В те годы все мы бредили французской философией ХХ века, читали только что переведенные книги Фуко и Барта, но некоторые концепции — например, гипертекста или интертекстуальности — казались умозрительными и не вполне понятными. «Твин Пикс» наглядно показал, что такое мир, который можно читать, как текст. В нем много уровней и смыслов, они переплетаются друг с другом и отражаются друг в друге, их невозможно исчерпать, сколько ни копай, — как яма: чем больше из нее вытащишь земли, тем глубже она станет. Означаемое никогда не будет равно означающему, ни одну из расшифровок нельзя признать окончательной. Ведь совы — не то, чем кажутся, и даже полено всегда что-то знает. Нам, выучившим «Буратино» с детства, эта деталь была интуитивно понятна. Весь «Твин Пикс» казался историей о золотом ключике и потайной дверце.
Уже потом, сильно позже, я прочитал, что Линч наотрез отказывался открывать публике, кто убил его героиню, и когда продюсеры настояли на своем, ушел из сериала на другой проект — чтобы потом, вернувшись к финальной серии второго сезона, разрубить этот гордиев узел одним жестоким ударом. Тогда интернета еще почти не было, информацию взять было неоткуда.

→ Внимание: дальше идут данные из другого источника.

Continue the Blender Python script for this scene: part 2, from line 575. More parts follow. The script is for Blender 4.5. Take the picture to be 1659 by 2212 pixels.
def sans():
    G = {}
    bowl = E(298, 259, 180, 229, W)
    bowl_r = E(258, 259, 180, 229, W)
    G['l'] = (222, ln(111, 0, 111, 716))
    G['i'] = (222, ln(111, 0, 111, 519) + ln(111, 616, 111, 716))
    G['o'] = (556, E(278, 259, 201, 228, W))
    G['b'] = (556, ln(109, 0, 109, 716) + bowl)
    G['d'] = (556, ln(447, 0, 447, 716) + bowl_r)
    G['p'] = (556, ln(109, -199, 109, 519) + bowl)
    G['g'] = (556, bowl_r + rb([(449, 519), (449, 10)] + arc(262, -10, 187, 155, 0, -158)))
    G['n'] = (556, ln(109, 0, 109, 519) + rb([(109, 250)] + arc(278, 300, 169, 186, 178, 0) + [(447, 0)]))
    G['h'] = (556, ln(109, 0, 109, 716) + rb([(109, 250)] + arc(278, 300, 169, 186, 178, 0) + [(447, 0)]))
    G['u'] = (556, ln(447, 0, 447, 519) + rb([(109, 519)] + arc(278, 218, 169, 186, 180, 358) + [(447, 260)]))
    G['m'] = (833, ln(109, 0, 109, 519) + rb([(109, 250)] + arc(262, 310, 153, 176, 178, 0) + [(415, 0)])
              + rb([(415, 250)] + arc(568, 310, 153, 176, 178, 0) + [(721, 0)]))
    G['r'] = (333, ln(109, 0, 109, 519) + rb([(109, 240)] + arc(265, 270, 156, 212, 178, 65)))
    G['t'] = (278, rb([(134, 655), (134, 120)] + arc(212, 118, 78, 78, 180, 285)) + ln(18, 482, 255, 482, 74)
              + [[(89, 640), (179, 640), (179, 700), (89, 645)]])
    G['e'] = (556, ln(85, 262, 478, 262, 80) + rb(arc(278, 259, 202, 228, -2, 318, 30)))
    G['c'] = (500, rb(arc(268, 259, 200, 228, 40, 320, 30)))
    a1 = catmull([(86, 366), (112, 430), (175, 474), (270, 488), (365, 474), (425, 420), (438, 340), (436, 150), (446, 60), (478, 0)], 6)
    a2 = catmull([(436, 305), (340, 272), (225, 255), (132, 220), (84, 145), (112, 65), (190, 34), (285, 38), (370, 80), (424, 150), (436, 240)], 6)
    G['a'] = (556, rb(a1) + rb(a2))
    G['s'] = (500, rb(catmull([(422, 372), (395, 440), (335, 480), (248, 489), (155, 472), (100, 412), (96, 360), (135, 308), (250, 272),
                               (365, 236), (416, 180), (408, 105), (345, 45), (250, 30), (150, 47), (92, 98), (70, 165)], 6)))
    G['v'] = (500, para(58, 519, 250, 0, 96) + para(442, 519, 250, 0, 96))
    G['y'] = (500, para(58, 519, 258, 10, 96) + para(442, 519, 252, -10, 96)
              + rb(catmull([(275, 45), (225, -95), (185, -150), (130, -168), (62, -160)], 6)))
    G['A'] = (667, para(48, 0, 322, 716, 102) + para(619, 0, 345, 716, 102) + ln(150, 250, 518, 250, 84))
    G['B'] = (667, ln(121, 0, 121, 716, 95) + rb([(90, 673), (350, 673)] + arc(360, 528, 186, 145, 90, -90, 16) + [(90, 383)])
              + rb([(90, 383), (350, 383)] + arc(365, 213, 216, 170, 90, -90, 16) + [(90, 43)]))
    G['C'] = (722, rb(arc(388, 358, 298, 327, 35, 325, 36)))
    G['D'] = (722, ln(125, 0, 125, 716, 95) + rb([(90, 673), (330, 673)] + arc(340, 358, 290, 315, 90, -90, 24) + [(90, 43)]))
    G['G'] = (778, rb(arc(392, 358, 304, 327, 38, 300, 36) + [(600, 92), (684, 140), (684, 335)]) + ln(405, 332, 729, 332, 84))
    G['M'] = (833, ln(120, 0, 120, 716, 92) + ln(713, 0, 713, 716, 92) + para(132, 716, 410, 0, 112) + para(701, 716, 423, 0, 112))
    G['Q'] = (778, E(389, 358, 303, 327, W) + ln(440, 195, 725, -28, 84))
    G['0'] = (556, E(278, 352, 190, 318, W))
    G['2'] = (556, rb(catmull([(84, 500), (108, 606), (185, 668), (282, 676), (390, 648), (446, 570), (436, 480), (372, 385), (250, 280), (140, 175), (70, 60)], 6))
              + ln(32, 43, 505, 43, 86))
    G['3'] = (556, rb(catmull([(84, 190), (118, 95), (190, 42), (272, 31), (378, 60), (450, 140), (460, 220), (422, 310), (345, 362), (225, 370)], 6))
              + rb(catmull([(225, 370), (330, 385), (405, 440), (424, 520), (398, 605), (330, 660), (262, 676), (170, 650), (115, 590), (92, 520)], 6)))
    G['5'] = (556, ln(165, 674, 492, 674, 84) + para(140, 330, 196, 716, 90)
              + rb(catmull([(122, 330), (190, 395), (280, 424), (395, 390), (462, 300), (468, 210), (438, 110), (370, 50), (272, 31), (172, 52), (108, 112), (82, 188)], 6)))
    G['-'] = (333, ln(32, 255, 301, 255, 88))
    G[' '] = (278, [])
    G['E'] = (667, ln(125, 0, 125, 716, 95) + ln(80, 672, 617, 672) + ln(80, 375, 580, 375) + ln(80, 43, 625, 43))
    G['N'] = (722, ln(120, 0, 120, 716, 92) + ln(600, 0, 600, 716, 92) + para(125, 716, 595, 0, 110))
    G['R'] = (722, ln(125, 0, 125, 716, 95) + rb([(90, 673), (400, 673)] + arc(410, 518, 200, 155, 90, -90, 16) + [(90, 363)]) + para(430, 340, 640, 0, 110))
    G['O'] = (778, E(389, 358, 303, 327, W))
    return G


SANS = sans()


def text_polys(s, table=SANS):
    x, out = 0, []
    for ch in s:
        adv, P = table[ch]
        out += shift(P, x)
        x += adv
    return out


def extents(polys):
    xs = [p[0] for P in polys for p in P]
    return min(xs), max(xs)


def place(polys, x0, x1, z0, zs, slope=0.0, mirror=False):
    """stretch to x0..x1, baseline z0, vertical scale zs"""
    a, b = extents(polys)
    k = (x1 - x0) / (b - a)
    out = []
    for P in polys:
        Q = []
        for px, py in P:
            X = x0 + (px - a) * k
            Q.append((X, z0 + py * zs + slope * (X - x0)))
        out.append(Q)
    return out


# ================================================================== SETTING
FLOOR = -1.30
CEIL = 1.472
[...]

Собственно, сведения о том, кто они такие — создатели и актеры, продюсеры и режиссеры «Твин Пикса», — узнать можно было только из городских легенд. Таковых, слава богу, хватало.
Общая зачарованность Америкой, заразившая постсоветскую Россию в 1990-х, — как мало она была связана с банальной «жаждой успеха» или «стремлением к наживе», о которых твердят нынешние аналитики! Куда мощнее она мотивировалась тем волшебным миром, который развернул перед обывателем «Твин Пикс». Пожалуй, в этом с ним сравнится только Стивен Кинг, пиратские переводы книг которого тогда заполонили все прилавки. Коэны с Тарантино и даже сиэтлский гранж пришли к нам уже позже. А в «Твин Пиксе» был не передаваемый словами уют, превращавший любого взрослого в ребенка (иногда в опасного трудного подростка), дававший каждому кусок его вишневого пирога и обещание повседневного чуда. «Каждый день делай себе маленький подарок», как учил агент Купер.
Была там и оборотная сторона Америки, подобная Ктулху на дне океана или страшноватому «Nevermore» в клюве у ворона. В «Твин Пиксе» — то самое отражение безумца с грязными патлами, которое вдруг оказывалось по другую сторону твоего зеркала. Был лес, откуда не возвращаются, обитель темной стороны силы. А между измерениями — тончайшая грань, обозначенная одной красной занавеской, чуть колышущейся на невидимом инфернальном ветру. Пол в зигзагах, карлик, великан, мраморные статуи, застывший кофе, заторможенный джаз, пущенные задом наперед реплики и жевательная резинка, которая когда-то вновь войдет в моду. Проницаемость добра и зла, их манихейская взаимозаменяемость стала важнейшим уроком для Голливуда, до тех пор свято верившего в незыблемость моральных ценностей. Для нас, только что переживших отмену многолетних догм, — и вовсе откровением.
Значение «Твин Пикса» для культуры, как уже было сказано, невозможно переоценить. Количество вдохновленных им так или иначе фильмов или книг неисчислимо. Едва ли не на каждом сериале — особенно американском, от «Секретных материалов» до «Настоящего детектива» — его нестираемая печать. Грустно, что никто не напишет историю русской «твинпиксианы», а ведь она могла бы оказаться увлекательной. Для начала вспомню, пожалуй, причудливый и до обидного недооцененный сериал «Д.Д.Д.» («Досье детектива Дубровского») по прозе Льва Гурского, поставленный моим отчимом Александром Муратовым — между прочим, он первый, как человек из мира кино, дал нам сигнал, что «Твин Пикс» необходимо смотреть.
Увидят ли и поймут ли значимость шедевра Линча — Фроста нынешние зрители, воспитанные и избалованные сериалами HBO? Ответить невозможно. Скажу наверняка, что мой личный «Твин Пикс» был результатом не киноведческого анализа, а иррациональной сильнейшей любви, подобной тому чувству, что приковало внимание всех жителей городка к одной старшекласснице-блондинке. Лора Палмер была и плохой, и хорошей, исчадием ада и ниспосланным свыше ангелом. В ней, как в самом «Твин Пиксе», соединились очарование китча и грозная тайна «Джоконды», которую вовек не разгадает никакой толкователь, будь он трижды Дэн Браун. А лицо Лоры — то самое, с фотографии, — отныне будет вызывать у нас условный рефлекс (у каждого свой), подобно звукам двух-трех несложных музыкальных тем, написанных Анджело Бадаламенти и пропетых лунным голосом Джули Круз.